— START Supplied data —

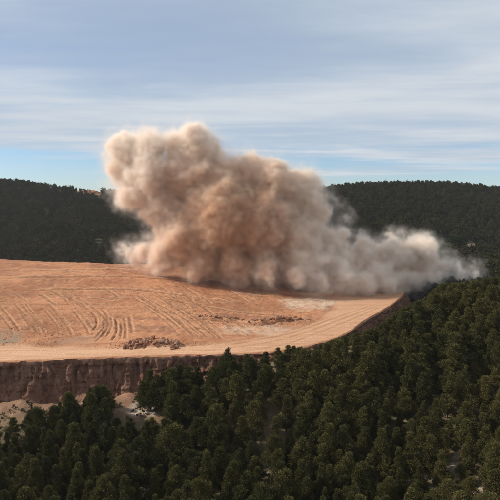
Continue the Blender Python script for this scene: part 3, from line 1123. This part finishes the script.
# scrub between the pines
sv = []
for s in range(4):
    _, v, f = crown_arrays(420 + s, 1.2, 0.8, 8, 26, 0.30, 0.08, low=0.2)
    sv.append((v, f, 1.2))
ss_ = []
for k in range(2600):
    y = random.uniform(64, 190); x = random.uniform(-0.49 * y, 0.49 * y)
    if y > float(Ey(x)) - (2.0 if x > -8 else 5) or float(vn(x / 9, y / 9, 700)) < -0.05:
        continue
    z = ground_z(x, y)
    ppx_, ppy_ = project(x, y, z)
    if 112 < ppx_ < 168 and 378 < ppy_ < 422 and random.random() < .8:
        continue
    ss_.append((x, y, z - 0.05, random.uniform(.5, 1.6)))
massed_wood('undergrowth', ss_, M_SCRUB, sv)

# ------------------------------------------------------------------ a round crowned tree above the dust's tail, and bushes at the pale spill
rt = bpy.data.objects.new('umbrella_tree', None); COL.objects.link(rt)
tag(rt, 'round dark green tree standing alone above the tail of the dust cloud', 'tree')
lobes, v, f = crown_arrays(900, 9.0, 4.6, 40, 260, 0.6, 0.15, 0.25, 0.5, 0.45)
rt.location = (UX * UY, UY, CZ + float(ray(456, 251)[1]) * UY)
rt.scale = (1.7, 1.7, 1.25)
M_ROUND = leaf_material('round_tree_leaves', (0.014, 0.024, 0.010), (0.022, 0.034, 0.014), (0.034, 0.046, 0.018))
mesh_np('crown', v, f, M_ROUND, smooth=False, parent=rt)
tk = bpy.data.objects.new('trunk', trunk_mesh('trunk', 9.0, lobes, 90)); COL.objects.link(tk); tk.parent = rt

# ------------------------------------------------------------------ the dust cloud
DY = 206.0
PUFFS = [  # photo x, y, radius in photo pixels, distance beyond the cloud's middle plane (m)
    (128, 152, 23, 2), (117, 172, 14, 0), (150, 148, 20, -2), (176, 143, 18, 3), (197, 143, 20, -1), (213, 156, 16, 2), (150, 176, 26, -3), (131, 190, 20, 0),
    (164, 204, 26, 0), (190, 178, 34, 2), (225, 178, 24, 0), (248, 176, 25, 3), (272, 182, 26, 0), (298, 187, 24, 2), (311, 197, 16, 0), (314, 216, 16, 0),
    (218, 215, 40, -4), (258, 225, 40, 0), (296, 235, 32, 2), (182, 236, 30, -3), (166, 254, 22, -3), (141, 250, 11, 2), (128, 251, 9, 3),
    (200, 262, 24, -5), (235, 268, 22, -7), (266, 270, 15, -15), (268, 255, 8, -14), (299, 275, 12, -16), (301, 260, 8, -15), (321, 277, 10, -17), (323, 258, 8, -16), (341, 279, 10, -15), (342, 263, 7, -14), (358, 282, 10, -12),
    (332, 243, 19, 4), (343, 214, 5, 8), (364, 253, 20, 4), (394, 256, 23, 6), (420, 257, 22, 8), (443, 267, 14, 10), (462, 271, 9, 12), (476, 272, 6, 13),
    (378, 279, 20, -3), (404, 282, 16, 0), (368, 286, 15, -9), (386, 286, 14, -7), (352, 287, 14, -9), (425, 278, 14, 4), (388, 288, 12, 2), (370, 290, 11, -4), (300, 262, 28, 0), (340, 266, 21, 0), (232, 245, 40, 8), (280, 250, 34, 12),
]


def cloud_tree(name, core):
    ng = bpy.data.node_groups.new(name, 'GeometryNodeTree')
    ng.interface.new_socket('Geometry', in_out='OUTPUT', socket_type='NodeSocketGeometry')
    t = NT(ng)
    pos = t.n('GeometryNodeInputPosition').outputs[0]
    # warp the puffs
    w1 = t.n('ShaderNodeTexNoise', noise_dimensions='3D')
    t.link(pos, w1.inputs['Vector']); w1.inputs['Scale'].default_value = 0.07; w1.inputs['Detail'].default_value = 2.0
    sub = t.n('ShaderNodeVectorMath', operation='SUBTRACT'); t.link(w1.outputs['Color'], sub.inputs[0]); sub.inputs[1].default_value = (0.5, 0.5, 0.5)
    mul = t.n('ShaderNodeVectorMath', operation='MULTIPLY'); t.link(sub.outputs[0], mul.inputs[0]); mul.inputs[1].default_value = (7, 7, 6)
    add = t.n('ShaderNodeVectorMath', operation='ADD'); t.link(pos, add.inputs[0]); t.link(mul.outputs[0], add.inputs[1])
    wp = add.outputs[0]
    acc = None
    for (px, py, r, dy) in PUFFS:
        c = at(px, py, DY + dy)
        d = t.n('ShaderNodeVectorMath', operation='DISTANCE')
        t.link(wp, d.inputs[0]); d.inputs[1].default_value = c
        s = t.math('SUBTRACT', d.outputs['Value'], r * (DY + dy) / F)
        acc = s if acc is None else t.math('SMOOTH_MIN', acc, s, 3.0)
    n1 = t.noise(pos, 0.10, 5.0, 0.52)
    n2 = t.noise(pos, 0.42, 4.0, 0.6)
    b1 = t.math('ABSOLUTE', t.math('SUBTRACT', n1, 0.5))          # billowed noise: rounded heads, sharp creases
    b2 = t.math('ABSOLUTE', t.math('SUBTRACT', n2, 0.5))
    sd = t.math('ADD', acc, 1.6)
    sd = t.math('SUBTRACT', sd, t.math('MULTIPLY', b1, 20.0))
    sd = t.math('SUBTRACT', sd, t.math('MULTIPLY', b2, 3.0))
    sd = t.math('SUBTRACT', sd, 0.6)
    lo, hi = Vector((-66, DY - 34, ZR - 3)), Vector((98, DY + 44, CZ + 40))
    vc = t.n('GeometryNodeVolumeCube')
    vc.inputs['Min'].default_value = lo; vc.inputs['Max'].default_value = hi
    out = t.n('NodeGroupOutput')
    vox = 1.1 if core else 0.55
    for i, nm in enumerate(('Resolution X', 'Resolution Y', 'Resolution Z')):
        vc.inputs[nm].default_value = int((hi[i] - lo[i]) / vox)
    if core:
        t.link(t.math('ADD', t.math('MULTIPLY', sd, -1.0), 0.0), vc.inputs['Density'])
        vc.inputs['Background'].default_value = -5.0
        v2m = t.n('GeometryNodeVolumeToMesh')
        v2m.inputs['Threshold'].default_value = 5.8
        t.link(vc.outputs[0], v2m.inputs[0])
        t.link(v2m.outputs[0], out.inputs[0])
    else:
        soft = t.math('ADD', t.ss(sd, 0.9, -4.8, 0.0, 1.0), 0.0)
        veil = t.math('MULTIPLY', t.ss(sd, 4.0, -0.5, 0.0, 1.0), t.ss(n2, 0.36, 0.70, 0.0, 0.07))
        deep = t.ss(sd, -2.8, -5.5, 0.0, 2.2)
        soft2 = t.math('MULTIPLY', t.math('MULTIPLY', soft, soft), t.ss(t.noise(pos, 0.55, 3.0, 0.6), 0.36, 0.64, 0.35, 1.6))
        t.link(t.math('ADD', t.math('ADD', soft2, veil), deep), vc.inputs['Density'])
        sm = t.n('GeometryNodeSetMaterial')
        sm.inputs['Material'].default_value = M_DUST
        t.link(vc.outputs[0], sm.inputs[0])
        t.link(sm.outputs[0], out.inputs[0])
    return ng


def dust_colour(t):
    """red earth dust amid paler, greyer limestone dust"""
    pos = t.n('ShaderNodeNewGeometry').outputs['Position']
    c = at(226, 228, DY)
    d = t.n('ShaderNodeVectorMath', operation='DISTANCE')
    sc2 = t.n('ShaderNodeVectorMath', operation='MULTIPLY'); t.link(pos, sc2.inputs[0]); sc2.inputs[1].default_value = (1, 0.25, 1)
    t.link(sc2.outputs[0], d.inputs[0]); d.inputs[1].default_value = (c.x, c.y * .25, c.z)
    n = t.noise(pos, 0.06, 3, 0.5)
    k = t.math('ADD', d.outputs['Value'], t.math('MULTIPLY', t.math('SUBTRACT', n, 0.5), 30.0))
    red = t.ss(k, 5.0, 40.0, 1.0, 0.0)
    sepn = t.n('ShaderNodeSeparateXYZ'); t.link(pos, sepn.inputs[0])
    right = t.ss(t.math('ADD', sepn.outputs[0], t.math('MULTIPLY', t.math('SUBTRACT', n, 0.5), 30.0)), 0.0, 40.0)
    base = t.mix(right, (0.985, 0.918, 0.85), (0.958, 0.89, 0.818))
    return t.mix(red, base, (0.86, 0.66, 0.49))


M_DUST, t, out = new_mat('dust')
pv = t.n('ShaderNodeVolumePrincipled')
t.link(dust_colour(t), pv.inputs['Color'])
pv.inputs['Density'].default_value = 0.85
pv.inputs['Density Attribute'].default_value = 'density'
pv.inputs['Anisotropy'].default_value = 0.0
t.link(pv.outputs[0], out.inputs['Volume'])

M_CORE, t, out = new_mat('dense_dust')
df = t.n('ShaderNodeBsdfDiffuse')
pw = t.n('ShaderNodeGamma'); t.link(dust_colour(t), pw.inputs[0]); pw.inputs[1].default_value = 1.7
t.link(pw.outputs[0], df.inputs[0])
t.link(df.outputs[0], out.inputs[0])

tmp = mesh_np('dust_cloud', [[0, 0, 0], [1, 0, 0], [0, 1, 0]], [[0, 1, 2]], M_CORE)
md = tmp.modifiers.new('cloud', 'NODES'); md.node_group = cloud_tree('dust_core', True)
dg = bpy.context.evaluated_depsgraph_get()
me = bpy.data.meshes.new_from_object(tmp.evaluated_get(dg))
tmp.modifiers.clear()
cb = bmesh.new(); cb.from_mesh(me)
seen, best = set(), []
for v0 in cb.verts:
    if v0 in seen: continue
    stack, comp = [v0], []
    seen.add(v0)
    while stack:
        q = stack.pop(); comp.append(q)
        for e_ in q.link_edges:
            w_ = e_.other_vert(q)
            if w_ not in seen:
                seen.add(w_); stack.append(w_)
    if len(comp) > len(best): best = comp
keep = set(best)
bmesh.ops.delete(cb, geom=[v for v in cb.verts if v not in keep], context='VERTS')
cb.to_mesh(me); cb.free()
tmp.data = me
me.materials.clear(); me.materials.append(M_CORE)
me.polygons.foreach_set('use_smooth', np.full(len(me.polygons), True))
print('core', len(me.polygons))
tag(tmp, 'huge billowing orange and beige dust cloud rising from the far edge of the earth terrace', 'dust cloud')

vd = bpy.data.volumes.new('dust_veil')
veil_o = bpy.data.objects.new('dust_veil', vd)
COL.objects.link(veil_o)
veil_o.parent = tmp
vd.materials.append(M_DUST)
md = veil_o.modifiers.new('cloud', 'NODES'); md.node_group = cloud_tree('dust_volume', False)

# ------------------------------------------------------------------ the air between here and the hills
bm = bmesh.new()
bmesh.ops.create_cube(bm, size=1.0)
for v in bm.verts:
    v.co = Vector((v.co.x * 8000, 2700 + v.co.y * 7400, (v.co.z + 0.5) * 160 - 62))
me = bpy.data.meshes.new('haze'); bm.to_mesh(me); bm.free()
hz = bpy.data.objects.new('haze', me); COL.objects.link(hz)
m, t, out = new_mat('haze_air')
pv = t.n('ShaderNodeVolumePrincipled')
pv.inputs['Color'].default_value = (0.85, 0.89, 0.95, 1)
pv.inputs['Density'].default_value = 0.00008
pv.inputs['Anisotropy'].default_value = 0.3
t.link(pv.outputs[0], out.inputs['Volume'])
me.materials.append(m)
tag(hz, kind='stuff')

— END Supplied data —

__Problem details__.
Write out nothing but the lines from the start of the data through the line with "tk.parent = rt". Leave out the pictures.

__Exercise result__.
Continue the Blender Python script for this scene: part 3, from line 1123. This part finishes the script.
# scrub between the pines
sv = []
for s in range(4):
    _, v, f = crown_arrays(420 + s, 1.2, 0.8, 8, 26, 0.30, 0.08, low=0.2)
    sv.append((v, f, 1.2))
ss_ = []
for k in range(2600):
    y = random.uniform(64, 190); x = random.uniform(-0.49 * y, 0.49 * y)
    if y > float(Ey(x)) - (2.0 if x > -8 else 5) or float(vn(x / 9, y / 9, 700)) < -0.05:
        continue
    z = ground_z(x, y)
    ppx_, ppy_ = project(x, y, z)
    if 112 < ppx_ < 168 and 378 < ppy_ < 422 and random.random() < .8:
        continue
    ss_.append((x, y, z - 0.05, random.uniform(.5, 1.6)))
massed_wood('undergrowth', ss_, M_SCRUB, sv)

# ------------------------------------------------------------------ a round crowned tree above the dust's tail, and bushes at the pale spill
rt = bpy.data.objects.new('umbrella_tree', None); COL.objects.link(rt)
tag(rt, 'round dark green tree standing alone above the tail of the dust cloud', 'tree')
lobes, v, f = crown_arrays(900, 9.0, 4.6, 40, 260, 0.6, 0.15, 0.25, 0.5, 0.45)
rt.location = (UX * UY, UY, CZ + float(ray(456, 251)[1]) * UY)
rt.scale = (1.7, 1.7, 1.25)
M_ROUND = leaf_material('round_tree_leaves', (0.014, 0.024, 0.010), (0.022, 0.034, 0.014), (0.034, 0.046, 0.018))
mesh_np('crown', v, f, M_ROUND, smooth=False, parent=rt)
tk = bpy.data.objects.new('trunk', trunk_mesh('trunk', 9.0, lobes, 90)); COL.objects.link(tk); tk.parent = rt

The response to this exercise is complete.